Nevertheless, the authenticity of the 38-minute conversation, which took place a fortnight ago on the relatively insecure Webex platform, is not being doubted. It appears to have been hacked and recorded by Russian actors who passed it on to the editor of RT to release on Telegram on Friday.

Tobias Ellwood, a former UK junior defence minister, said the leak was embarrassing to Berlin, although he told the BBC that Russia probably knew about the British presence given the intensity of its espionage activities.

But that should “not prevent some serious conversations taking place in the diplomatic corridors between Germany and Britain and indeed Nato, as well as to why this happened in the first place”, Ellwood added.

Britain confirmed the presence of a “small number of personnel” in Ukraine on Tuesday last week, although it did not say what tasks they were undertaking amid concerns that any potential combat involvement could be considered as escalatory by Moscow.
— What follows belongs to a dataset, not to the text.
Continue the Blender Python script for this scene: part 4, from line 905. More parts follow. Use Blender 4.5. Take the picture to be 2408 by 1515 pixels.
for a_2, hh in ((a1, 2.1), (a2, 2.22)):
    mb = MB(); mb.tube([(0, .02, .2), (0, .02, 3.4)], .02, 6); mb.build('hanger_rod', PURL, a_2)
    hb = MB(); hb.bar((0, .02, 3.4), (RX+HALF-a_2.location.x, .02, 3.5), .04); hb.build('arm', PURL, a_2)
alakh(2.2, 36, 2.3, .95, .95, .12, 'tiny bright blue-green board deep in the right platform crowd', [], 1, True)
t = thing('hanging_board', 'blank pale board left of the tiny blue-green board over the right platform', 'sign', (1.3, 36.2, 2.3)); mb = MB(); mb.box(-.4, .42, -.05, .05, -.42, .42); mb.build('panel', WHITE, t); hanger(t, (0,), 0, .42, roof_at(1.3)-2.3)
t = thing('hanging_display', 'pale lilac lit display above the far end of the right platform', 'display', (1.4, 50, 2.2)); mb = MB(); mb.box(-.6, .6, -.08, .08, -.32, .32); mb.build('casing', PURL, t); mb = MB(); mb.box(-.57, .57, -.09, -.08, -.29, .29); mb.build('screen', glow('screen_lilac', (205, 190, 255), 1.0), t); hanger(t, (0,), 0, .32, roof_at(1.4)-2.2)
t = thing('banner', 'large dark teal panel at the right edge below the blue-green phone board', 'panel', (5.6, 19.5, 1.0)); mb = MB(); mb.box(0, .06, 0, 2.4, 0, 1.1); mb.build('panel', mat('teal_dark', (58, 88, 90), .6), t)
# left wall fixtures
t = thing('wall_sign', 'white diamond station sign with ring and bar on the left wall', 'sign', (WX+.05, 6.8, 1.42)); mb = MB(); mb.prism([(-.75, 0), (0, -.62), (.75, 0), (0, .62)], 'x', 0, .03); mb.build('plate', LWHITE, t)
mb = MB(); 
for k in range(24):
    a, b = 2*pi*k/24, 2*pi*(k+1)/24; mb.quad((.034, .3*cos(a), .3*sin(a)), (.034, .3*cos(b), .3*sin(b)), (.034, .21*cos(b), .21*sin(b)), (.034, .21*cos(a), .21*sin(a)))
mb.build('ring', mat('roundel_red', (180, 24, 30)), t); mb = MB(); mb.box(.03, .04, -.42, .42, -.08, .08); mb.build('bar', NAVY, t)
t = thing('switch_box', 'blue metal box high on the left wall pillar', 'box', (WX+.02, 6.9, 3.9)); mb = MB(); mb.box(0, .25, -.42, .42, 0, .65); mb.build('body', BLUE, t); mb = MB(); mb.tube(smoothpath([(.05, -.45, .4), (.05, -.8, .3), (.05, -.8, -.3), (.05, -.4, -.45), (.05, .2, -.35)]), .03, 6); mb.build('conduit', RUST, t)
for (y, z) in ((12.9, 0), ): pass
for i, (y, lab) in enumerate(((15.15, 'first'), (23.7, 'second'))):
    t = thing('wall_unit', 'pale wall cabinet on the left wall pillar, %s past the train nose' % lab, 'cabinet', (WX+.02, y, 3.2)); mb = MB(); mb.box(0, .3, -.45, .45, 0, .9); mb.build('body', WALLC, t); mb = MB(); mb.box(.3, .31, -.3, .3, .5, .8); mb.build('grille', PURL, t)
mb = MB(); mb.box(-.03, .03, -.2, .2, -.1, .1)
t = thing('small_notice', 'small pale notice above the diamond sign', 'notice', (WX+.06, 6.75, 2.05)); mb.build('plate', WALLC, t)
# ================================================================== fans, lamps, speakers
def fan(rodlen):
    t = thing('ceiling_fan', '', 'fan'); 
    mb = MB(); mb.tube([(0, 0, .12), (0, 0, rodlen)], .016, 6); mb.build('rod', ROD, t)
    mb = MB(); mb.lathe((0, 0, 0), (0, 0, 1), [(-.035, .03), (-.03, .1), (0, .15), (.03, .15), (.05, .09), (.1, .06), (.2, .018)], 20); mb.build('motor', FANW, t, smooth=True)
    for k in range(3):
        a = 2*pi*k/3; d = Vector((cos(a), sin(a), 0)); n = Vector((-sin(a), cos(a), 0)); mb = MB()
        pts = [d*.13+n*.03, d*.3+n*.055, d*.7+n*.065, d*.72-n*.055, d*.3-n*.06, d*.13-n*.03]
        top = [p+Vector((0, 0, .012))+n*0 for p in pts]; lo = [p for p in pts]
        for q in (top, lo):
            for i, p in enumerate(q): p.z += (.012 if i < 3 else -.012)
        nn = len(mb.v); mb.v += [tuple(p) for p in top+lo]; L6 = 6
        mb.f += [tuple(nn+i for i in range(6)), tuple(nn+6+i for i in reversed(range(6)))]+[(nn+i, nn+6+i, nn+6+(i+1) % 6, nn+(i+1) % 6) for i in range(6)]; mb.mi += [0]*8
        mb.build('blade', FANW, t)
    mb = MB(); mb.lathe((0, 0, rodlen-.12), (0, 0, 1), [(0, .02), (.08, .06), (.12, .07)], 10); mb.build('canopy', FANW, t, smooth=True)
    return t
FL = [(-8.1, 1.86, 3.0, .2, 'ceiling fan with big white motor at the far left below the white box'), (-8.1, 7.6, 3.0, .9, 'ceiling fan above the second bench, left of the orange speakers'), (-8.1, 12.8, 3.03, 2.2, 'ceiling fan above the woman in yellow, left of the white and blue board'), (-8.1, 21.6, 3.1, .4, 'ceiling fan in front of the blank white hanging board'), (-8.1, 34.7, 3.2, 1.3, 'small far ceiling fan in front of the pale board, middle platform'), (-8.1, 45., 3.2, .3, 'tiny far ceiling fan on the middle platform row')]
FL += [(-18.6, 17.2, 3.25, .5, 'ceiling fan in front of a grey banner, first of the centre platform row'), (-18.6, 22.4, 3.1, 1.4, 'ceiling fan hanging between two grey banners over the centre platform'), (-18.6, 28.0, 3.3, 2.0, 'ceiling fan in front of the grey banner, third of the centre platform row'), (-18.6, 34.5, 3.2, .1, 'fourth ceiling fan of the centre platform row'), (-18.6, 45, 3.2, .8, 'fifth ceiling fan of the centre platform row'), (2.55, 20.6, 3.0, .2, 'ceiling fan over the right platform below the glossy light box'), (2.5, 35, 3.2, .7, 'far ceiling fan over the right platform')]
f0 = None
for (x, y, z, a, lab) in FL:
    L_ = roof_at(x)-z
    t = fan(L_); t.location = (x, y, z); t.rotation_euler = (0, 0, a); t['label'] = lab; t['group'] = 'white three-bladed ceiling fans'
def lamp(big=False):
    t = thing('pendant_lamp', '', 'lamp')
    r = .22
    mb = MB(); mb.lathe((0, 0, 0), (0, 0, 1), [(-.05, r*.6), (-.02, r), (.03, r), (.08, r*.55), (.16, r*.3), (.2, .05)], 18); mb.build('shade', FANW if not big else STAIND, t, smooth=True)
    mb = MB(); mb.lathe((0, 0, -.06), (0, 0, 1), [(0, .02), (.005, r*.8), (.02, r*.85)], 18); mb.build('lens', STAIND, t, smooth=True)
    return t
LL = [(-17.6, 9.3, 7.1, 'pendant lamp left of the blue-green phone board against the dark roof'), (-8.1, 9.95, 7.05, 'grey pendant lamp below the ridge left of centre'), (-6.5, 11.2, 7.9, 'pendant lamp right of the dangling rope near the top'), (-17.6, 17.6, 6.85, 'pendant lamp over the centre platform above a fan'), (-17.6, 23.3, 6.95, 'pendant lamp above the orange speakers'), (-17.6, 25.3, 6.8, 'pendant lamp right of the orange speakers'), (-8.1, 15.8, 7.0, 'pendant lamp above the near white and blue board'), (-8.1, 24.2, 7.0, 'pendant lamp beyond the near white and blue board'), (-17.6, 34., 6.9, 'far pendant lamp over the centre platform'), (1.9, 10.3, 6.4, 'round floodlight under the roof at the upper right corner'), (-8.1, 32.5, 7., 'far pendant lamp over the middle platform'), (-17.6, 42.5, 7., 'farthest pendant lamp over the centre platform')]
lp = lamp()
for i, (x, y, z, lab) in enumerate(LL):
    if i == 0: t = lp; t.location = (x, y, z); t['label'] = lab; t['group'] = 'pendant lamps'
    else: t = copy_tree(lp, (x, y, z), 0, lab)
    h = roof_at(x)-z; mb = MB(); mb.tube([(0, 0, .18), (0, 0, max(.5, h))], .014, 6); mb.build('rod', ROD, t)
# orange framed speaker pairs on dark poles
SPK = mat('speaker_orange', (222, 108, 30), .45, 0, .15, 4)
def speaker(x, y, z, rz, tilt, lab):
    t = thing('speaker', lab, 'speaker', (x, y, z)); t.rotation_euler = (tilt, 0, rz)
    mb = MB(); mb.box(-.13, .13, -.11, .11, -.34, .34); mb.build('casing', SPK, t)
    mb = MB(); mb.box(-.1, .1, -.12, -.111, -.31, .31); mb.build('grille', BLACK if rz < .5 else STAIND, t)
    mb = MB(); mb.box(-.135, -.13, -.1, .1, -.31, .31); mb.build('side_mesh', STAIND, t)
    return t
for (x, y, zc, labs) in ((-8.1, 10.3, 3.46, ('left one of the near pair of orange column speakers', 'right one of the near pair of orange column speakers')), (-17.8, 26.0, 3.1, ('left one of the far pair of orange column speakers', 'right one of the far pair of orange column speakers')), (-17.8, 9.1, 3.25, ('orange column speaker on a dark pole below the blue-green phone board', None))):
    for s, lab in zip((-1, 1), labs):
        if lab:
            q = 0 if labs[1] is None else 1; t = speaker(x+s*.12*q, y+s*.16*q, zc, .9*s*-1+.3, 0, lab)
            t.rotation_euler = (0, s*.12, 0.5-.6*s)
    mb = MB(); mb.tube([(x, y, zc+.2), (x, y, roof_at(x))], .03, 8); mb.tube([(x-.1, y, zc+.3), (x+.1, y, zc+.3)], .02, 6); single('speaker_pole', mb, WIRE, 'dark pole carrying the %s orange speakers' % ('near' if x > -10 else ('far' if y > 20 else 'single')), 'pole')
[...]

That followed a surprise statement by the German chancellor, Olaf Scholz, last Monday, who said he would not provide Taurus missiles to Ukraine because it would require the presence of Germans to match the British and French and be engaged in “the way of target control and accompanying target control”.

That, he warned, risked making Berlin a “participant in the war” even if such soldiers were based in Germany. “German soldiers can at no point and in no place be linked with the targets that this system [the Taurus] reaches,” he added.

On the recording, Gerhartz and three other German officers are discussing the chancellor’s refusal, and how it may be possible to get around it, before a 30-minute meeting the air force chief has with the defence minister, Pistorius. They complain that a German journalist, said to be close to Scholz, had been briefed that Taurus is not effective.

They come to the conclusion that a speedy delivery and the use of the missiles in the immediate future would only be possible if German soldiers were involved. Taurus training for Ukrainian soldiers to avoid putting German soldiers on Ukraine soil was a possibility, but would take months of preparation.

Taurus missiles have a longer maximum range than Storm Shadow and Scalp, their French equivalents, of 300 miles. On the call, the German officers discuss potential target types for the Taurus including a “bridge in the east” that is said to be difficult to reach with pillars that are “relatively small”.

The description matches the strategic Kerch Bridge, a key supply route to Russian occupied Crimea, which despite numerous attempts to bomb it, the Ukrainians have so far been unable to destroy. They conclude it would be technically feasible to blow up the bridge, but it may take “10 to 20 missiles”.

Roderich Kiesewetter, the opposition Christian Democrats’ defence expert, said Russia had leaked the meeting at this moment in time to specifically “undermine a German Taurus delivery”. He suggested the leak was carried out “in order to divert public conversation away” from other issues, including the death of Alexei Navalny.